The couple, carrying their 5-year-old son angel Luis, said they spent 24 days making their way on foot and via public transportation across the borders of Costa Rica, Nicaragua, Guatemala and Mexico.

Sometimes they waded through jungles where they encountered snakes, wild monkeys and every “insect possible” – all to avoid detection because they did not have legal papers.

“This last trip was the scariest,” Isora said.

Money was short and some nights they slept out in the open. Milk for their boy was hard to come by during the journey, which the trio started from Feb. 16 in San Jose, Costa Rica and ended March 12 by crossing into the United States at Matamoros, Mexico.

“It was hellish; we suffered a lot,” Isora said. “But we’re finally here.”

Once they reached Texas, they were held by immigration officials for several days, they asked for asylum and were eventually finally paroled.

They traveled to Miami on a van arriving late Saturday or early Sunday at the home of Isora’s brother, Raul Garcia.

The family is now seeking political asylum in the United States under the Cuban Adjustment Act, said their attorney Wilfredo Allen.

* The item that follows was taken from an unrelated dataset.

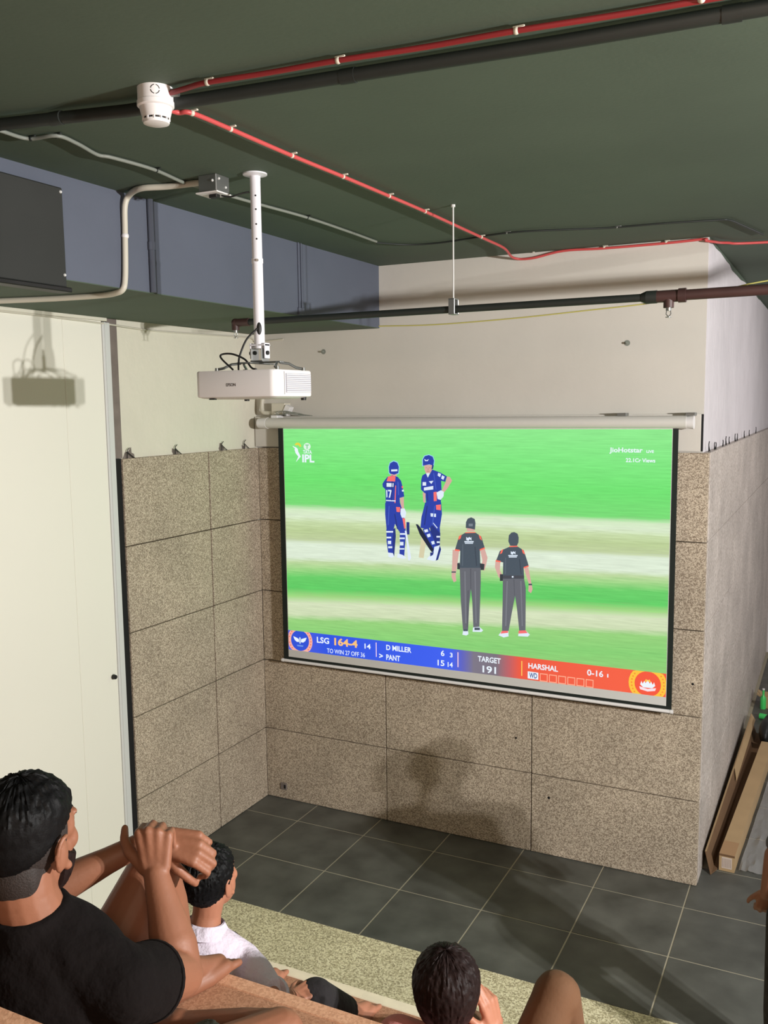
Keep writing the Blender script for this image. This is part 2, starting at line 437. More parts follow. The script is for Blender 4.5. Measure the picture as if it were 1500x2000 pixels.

“A peace has finally come over me now that my wife and son are here in the United States,” said Grass, as he held his son, sporting Mickey Mouse overalls.

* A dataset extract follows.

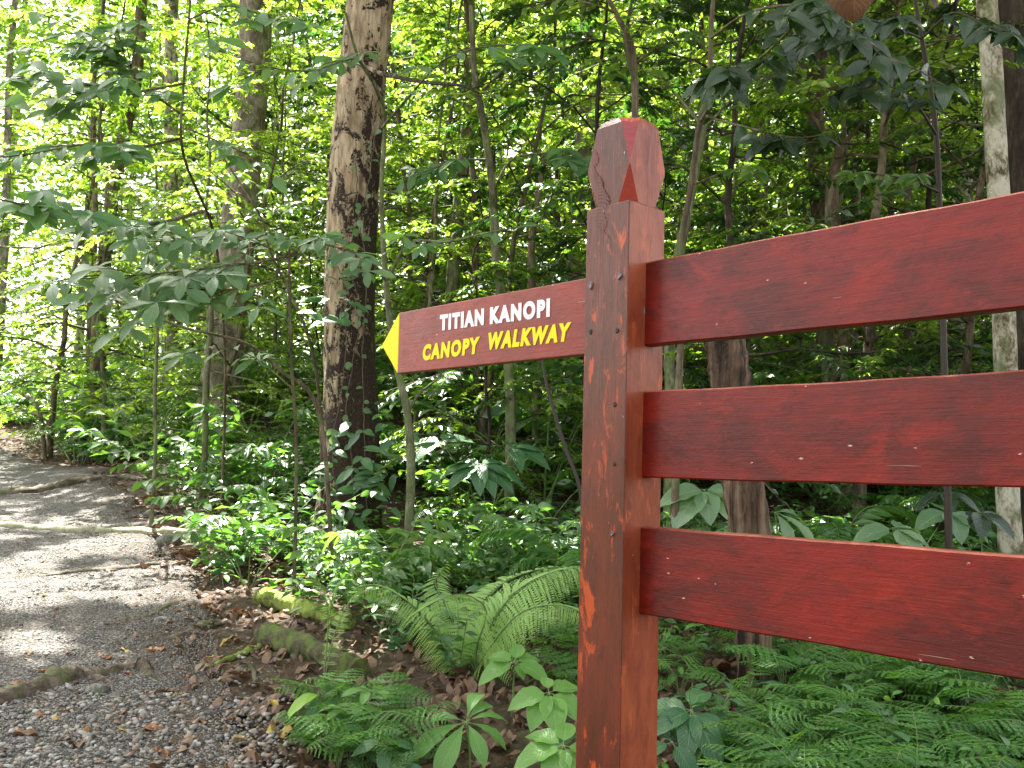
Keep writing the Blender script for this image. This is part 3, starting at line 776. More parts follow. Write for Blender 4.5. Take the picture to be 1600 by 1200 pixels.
def clr(x, y):
    px, py = project((x, y, float(g(x, y)) + 1))
    if 470 < px < 640 and y < 8.6: return False          # keep the mottled trunk in view
    if px > 1480 and y < 7.2: return False
    if in_sunbeam(x, y, 1.1, 6, float(g(x, y)), 16): return False
    return True
for x, y in spread_spots(46, 8.2, 15, .66, .80, clr):
    z = float(g(x, y)); UND.place((x, y, z), scale=U(.75, 1.05), desc='slender leafy tree', P=(x, y, z + 2))
for x, y in spread_spots(82, 15, 31, .68, 1.2, lambda x, y: not in_sunbeam(x, y, 2.4, 9, float(g(x, y)), 9)):
    z = float(g(x, y)); UND.place((x, y, z), scale=U(1.0, 1.5), desc='tall leafy tree far back', P=(x, y, z + 4))

# --- the far wood, one mass: leaf clumps and pale trunks beyond thirty metres
b = B(); r = np.random.default_rng(3)
n = 4300
cx_ = r.uniform(-34, 34, n); cyy = r.uniform(30, 44, n); cz = g(cx_, cyy) + r.uniform(.3, 27, n)
k = 42
ctr = np.repeat(np.stack([cx_, cyy, cz], 1), k, 0) + r.normal(0, .75, (n * k, 3)) * [1.3, 1, .6]
_, kp = cull_for_sun(ctr, .3, GAPS[7:8])
ctr = np.where(kp[:, None], ctr, ctr[np.argmax(kp)])
put_leaves(b, T_TRI, ctr, r.normal(0, 1, (n * k, 3)) * [1, 1, .4], unit(np.array([0, 0, 1]) + r.normal(0, .5, (n * k, 3))), r.uniform(.24, .48, n * k), np.repeat(r.uniform(0, 1, n), k) * .6 + r.uniform(0, .4, n * k), 'leaf_far')
for q in range(46):
    x, y = r.uniform(-26, 26), r.uniform(29, 44); z = float(g(x, y))
    P = np.stack([x + np.cumsum(r.normal(0, .1, 8)), y + 0 * np.arange(8), z - .3 + np.linspace(0, 20, 8)], 1); tube(b, P, np.linspace(.22, .12, 8) * r.uniform(.5, 1.2), 'bark_grey', 7)
b.obj('far_wood', kind='stuff')

# --- named trunks
def trunk_tree(name, label, cat, pts, radii, barkm, crown=None, sides=20, rough=.04, buttress=0, seed=1, nf=60, branches=()):
    pts = [np.asarray(p, float) for p in pts]; base = pts[0]
    root = thing(name, label, cat, base)
    b = B(); r = np.random.default_rng(seed)
    P = smooth_path([p - base for p in pts], nf); R = np.interp(np.linspace(0, 1, nf), np.linspace(0, 1, len(radii)), radii)
    if buttress:
        a = np.linspace(0, 2 * np.pi, sides * 2, endpoint=False); s2 = sides * 2; ph = r.uniform(0, 6)
        fl = np.exp(-(P[:, 2] - P[0, 2]) / .32)[:, None]
        rr = R[:, None] * (1 + buttress * fl * (.35 + np.maximum(0, np.sin(a * 3 + ph)) ** 2 + .5 * np.maximum(0, np.sin(a * 2 + 2 + ph)) ** 3)[None] + .03 * np.sin(a * 4 + P[:, 2:3] * 2) + rough * .35 * r.normal(0, 1, (nf, s2)))
        V = P[:, None] + rr[..., None] * np.stack([np.cos(a), np.sin(a), 0 * a], -1)[None]
        F = [(i * s2 + j, i * s2 + (j + 1) % s2, (i + 1) * s2 + (j + 1) % s2, (i + 1) * s2 + j) for i in range(nf - 1) for j in range(s2)]
        b.add(V.reshape(-1, 3), F, barkm)
    else: tube(b, P, R, barkm, sides, rough, r=r)
    for bp, br in branches:
        Pb = smooth_path([np.asarray(q) - base for q in bp], 24); tube(b, Pb, np.linspace(br[0], br[1], 24), barkm, 7, .06, r=r)
    b.obj('trunk', root)
    if crown:  # crown above the view, shaped to shade the foreground and let sunbeams through
        cz_, cr_, n_, ls_, lf_ = crown       # height of the crown's middle above the foot, radius, leaves, leaf length, material
        top = P[-1]; c = B()
        # limbs, then leaf clumps round their ends
        nl = 16
        for k in range(nl):
            a = k * 2.4; el = r.uniform(.0, .6); L_ = cr_ * r.uniform(.45, 1)
            e = np.array([top[0] + L_ * math.cos(a), top[1] + L_ * math.sin(a), cz_ + el * cr_ * .6])
            s = np.array([top[0], top[1], min(top[2], cz_ - .5)]); m_ = (s + e) / 2 + [0, 0, .5]
            lp_ = smooth_path([s, m_, e], 8)
            if not cull_for_sun(lp_ + base)[1].all(): continue
            tube(c, smooth_path([s, m_, e], 8), np.linspace(min(R[-1] * .3, .04), .01, 8), barkm, 5)
        nc = n_ // 60
        th_ = r.uniform(0, 6.28, nc); rad_ = cr_ * np.sqrt(r.uniform(0.0, 1, nc)); cc = np.stack([top[0] + rad_ * np.cos(th_), top[1] + rad_ * np.sin(th_), cz_ + r.uniform(-.8, 1.6, nc)], 1)
        pos = np.repeat(cc, 60, 0) + r.normal(0, .42, (nc * 60, 3)) * [1, 1, .45]
        pos, keep = cull_for_sun(pos + base); pos = pos - base
        nn = len(pos)
        put_leaves(c, T_TRI, pos, r.normal(0, 1, (nn, 3)) * [1, 1, .3], unit(np.array([0, 0, 1]) + r.normal(0, .35, (nn, 3))), ls_ * r.uniform(.7, 1.2, nn), r.uniform(0, 1, nn), lf_)
        c.obj('crown', root)
    return root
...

“What you are hearing here is a story of the pursuit of freedom becoming a reality,” said Ramon Saul Sanchez, head of the Democracy Movement, which championed the family’s quest to reach America.

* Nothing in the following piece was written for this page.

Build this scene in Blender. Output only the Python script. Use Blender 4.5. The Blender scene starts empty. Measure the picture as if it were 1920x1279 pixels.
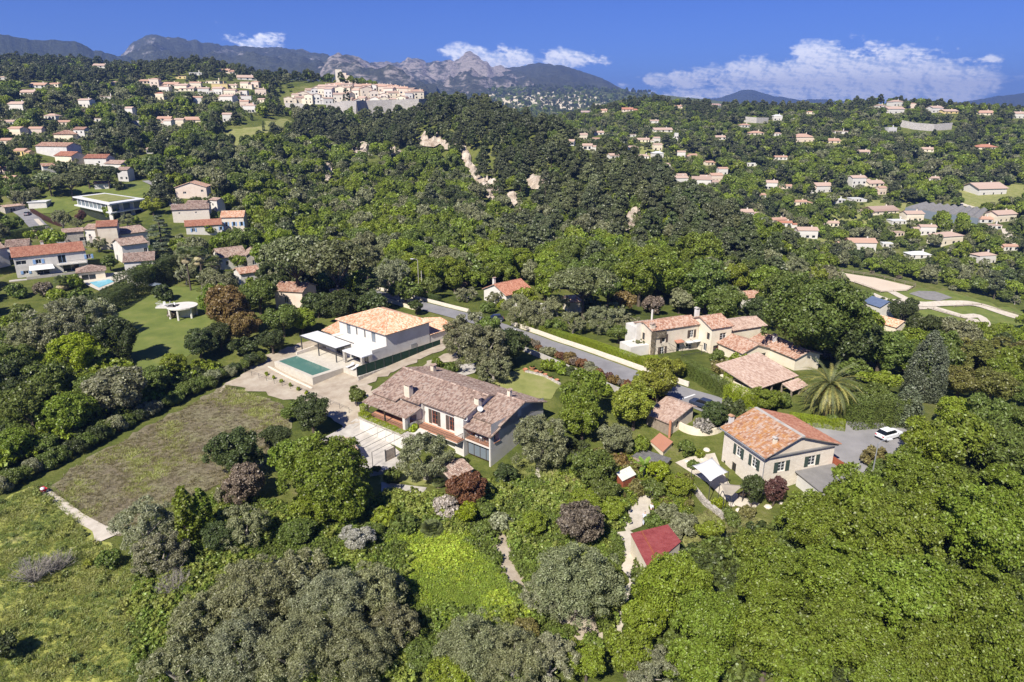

Grass, a diminutive man with a spunky attitude, thanked his wife for going along on his “crazy schemes,” admitting he endangered their lives three times.

Grass spoke affectionately and with pride of his “51 Chevy tuck, the first vehicle he converted into a floating truck and loaded up with nine other friends and his family and headed for Miami.

He considers it his greatest creation and hope he can build another as a symbol of a quest for freedom.

Grass said even the Cuban state police which watched him sail out February 2003, shaking their heads in disbelief at the sight of a truck hitting the water running.

He later learned the officers’ superiors first ignored their frantic late night call to report that “a truck was headed to Miami.” They were chastised and told to stop drinking at night while on patrol, he said.

In the middle of the Florida Straits, the U.S. Coast Guard spotted the floating truck, They took everyone off.

The U.S. government sank the vintage treasure, calling it a navigational hazard.

“I swallowed my tears,” Grass said. “That truck had been everything to me.”

Grass said he was only the truck’s second owners. He had bought it several years ago from a neighbor. He would not say how much he paid for it.

“He had bought it brand new in 1951,” Grass said.

Sent back to Cuba after the first attempt, Grass said his life became difficult, as the government began considering him a troublemaker.

Enter a broken down “59 Buick he owned. It was easy to retrofit it to float; he already had experience. His family and a group set out in February 2004.

That trip, too, ended when the U.S. Coast Guard found them. But this time a Miami federal judge stepped in, ordering the Grass family to be sent to U.S. Naval Base in Guantanamo, where the family waited for asylum.

On December 2004, the U.S. government and Costa Rica struck a deal, allowing the Grass family and a dozen others to go live in Costa Rica.

The family was given $450 a month to live, but their rent alone was $250, Isora said.

“Life was hard,” she said.

Grass said his goal had always been to make it to the United States. He began planning their trip to the U.S. – over land.

He now plans to find work – and buy a car.

“There are so many kinds here,” he said.